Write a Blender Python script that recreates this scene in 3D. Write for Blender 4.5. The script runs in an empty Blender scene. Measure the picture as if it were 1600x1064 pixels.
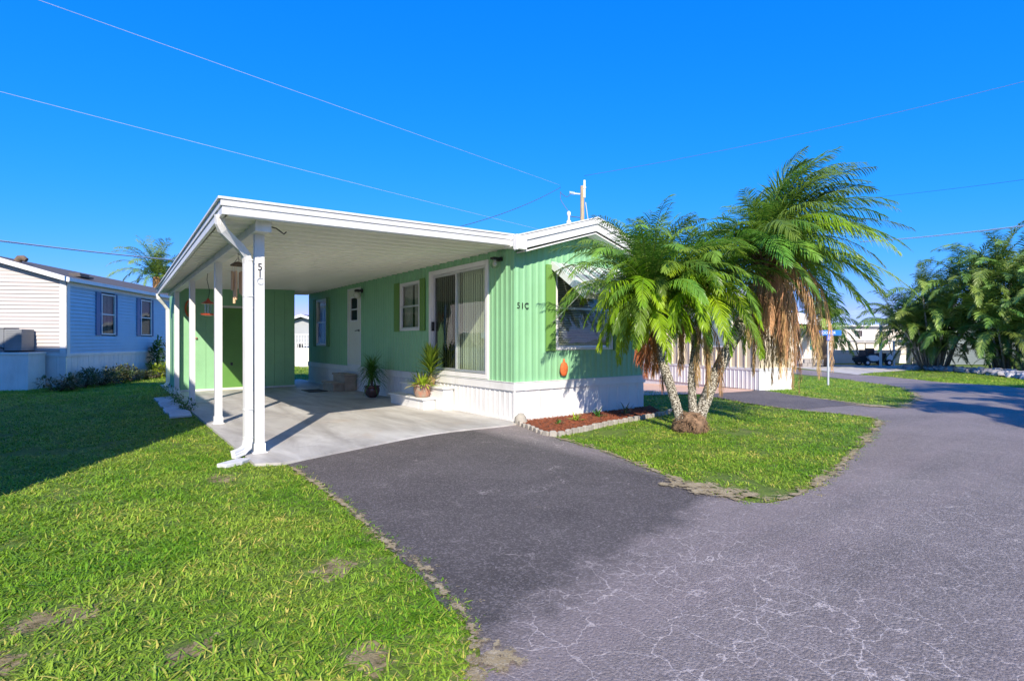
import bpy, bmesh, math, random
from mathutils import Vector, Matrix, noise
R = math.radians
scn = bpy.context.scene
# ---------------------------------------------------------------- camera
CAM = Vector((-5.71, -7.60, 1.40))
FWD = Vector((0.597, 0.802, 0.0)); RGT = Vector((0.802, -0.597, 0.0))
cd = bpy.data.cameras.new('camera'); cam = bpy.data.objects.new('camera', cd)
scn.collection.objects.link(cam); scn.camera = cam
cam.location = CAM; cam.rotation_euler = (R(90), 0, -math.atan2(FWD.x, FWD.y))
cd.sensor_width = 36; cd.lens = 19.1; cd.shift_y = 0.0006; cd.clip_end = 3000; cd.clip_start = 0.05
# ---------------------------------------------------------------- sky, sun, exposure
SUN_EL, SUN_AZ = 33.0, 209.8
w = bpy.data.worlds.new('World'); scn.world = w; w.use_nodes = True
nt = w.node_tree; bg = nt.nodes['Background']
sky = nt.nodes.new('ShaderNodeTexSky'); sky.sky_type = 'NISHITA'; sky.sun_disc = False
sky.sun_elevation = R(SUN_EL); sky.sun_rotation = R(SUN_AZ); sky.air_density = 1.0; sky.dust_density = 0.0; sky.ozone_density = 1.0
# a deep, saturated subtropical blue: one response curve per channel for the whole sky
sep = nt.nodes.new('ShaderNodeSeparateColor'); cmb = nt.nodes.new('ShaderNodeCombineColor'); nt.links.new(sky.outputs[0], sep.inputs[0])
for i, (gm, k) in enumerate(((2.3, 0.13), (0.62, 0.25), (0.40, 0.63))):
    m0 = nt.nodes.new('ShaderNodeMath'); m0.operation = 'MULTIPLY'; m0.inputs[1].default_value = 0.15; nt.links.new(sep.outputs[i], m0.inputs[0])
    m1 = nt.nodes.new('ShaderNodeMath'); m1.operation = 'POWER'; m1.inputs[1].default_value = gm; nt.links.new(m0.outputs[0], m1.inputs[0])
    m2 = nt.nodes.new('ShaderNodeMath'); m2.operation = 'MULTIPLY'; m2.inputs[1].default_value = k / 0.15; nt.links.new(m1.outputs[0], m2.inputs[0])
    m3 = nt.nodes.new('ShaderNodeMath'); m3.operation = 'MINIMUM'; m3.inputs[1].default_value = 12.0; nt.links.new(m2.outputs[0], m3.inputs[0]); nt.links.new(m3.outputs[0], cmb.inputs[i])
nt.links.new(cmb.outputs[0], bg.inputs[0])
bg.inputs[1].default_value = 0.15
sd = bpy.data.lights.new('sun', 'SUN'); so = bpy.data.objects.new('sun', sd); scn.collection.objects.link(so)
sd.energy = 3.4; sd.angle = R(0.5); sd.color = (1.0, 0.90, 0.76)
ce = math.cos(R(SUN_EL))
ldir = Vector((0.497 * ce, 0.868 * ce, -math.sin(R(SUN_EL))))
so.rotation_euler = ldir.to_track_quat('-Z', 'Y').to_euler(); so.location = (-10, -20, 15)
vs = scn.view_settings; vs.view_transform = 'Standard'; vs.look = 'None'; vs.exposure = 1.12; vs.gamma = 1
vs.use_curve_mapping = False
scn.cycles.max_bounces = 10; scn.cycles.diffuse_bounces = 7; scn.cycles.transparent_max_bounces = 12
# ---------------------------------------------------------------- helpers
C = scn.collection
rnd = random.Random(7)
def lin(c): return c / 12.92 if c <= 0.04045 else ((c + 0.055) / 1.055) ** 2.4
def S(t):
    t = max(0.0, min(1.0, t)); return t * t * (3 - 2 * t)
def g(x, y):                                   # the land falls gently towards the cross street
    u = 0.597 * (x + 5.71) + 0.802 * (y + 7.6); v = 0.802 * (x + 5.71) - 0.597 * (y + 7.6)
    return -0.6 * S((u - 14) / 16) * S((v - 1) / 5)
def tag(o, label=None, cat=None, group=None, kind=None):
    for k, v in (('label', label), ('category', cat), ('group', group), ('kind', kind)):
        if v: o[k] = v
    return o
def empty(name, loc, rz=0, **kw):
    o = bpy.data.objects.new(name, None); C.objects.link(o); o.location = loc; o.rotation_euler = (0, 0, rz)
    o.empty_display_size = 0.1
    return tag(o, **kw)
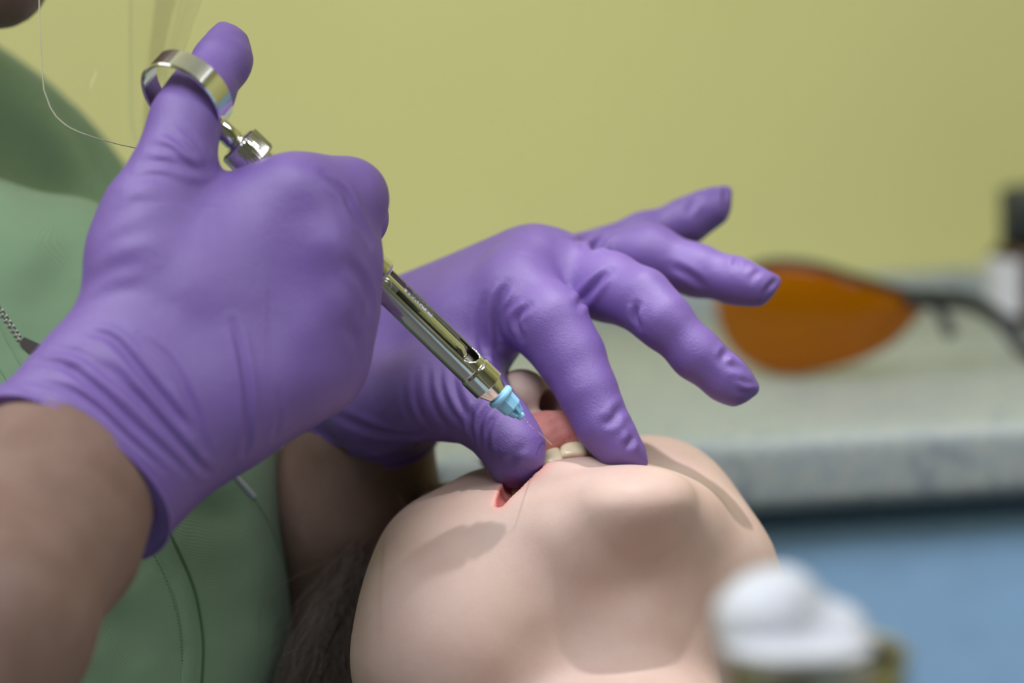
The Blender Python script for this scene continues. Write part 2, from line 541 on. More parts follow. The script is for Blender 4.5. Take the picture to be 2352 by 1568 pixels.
━━━━━━━━━━━━━━━━━━━━
Work to complete — All entries must be written out again exactly as given, with no pictures in the copy.

Result below —
Write a Blender Python script that recreates this scene in 3D. Write for Blender 4.5. The script runs in an empty Blender scene. Measure the picture as if it were 1600x1064 pixels.
import bpy, bmesh, math, random
from mathutils import Vector, Matrix, noise
R = math.radians
scn = bpy.context.scene
# ---------------------------------------------------------------- camera
CAM = Vector((-5.71, -7.60, 1.40))
FWD = Vector((0.597, 0.802, 0.0)); RGT = Vector((0.802, -0.597, 0.0))
cd = bpy.data.cameras.new('camera'); cam = bpy.data.objects.new('camera', cd)
scn.collection.objects.link(cam); scn.camera = cam
cam.location = CAM; cam.rotation_euler = (R(90), 0, -math.atan2(FWD.x, FWD.y))
cd.sensor_width = 36; cd.lens = 19.1; cd.shift_y = 0.0006; cd.clip_end = 3000; cd.clip_start = 0.05
# ---------------------------------------------------------------- sky, sun, exposure
SUN_EL, SUN_AZ = 33.0, 209.8
w = bpy.data.worlds.new('World'); scn.world = w; w.use_nodes = True
nt = w.node_tree; bg = nt.nodes['Background']
sky = nt.nodes.new('ShaderNodeTexSky'); sky.sky_type = 'NISHITA'; sky.sun_disc = False
sky.sun_elevation = R(SUN_EL); sky.sun_rotation = R(SUN_AZ); sky.air_density = 1.0; sky.dust_density = 0.0; sky.ozone_density = 1.0
# a deep, saturated subtropical blue: one response curve per channel for the whole sky
sep = nt.nodes.new('ShaderNodeSeparateColor'); cmb = nt.nodes.new('ShaderNodeCombineColor'); nt.links.new(sky.outputs[0], sep.inputs[0])
for i, (gm, k) in enumerate(((2.3, 0.13), (0.62, 0.25), (0.40, 0.63))):
    m0 = nt.nodes.new('ShaderNodeMath'); m0.operation = 'MULTIPLY'; m0.inputs[1].default_value = 0.15; nt.links.new(sep.outputs[i], m0.inputs[0])
    m1 = nt.nodes.new('ShaderNodeMath'); m1.operation = 'POWER'; m1.inputs[1].default_value = gm; nt.links.new(m0.outputs[0], m1.inputs[0])
    m2 = nt.nodes.new('ShaderNodeMath'); m2.operation = 'MULTIPLY'; m2.inputs[1].default_value = k / 0.15; nt.links.new(m1.outputs[0], m2.inputs[0])
    m3 = nt.nodes.new('ShaderNodeMath'); m3.operation = 'MINIMUM'; m3.inputs[1].default_value = 12.0; nt.links.new(m2.outputs[0], m3.inputs[0]); nt.links.new(m3.outputs[0], cmb.inputs[i])
nt.links.new(cmb.outputs[0], bg.inputs[0])
bg.inputs[1].default_value = 0.15
sd = bpy.data.lights.new('sun', 'SUN'); so = bpy.data.objects.new('sun', sd); scn.collection.objects.link(so)
sd.energy = 3.4; sd.angle = R(0.5); sd.color = (1.0, 0.90, 0.76)
ce = math.cos(R(SUN_EL))
ldir = Vector((0.497 * ce, 0.868 * ce, -math.sin(R(SUN_EL))))
so.rotation_euler = ldir.to_track_quat('-Z', 'Y').to_euler(); so.location = (-10, -20, 15)
vs = scn.view_settings; vs.view_transform = 'Standard'; vs.look = 'None'; vs.exposure = 1.12; vs.gamma = 1
vs.use_curve_mapping = False
scn.cycles.max_bounces = 10; scn.cycles.diffuse_bounces = 7; scn.cycles.transparent_max_bounces = 12
# ---------------------------------------------------------------- helpers
C = scn.collection
rnd = random.Random(7)
def lin(c): return c / 12.92 if c <= 0.04045 else ((c + 0.055) / 1.055) ** 2.4
def S(t):
    t = max(0.0, min(1.0, t)); return t * t * (3 - 2 * t)
def g(x, y):                                   # the land falls gently towards the cross street
    u = 0.597 * (x + 5.71) + 0.802 * (y + 7.6); v = 0.802 * (x + 5.71) - 0.597 * (y + 7.6)
    return -0.6 * S((u - 14) / 16) * S((v - 1) / 5)
def tag(o, label=None, cat=None, group=None, kind=None):
    for k, v in (('label', label), ('category', cat), ('group', group), ('kind', kind)):
        if v: o[k] = v
    return o
def empty(name, loc, rz=0, **kw):
    o = bpy.data.objects.new(name, None); C.objects.link(o); o.location = loc; o.rotation_euler = (0, 0, rz)
    o.empty_display_size = 0.1
    return tag(o, **kw)
The Blender Python script for this scene continues. Write part 2, from line 541 on. More parts follow. The script is for Blender 4.5. Take the picture to be 2352 by 1568 pixels.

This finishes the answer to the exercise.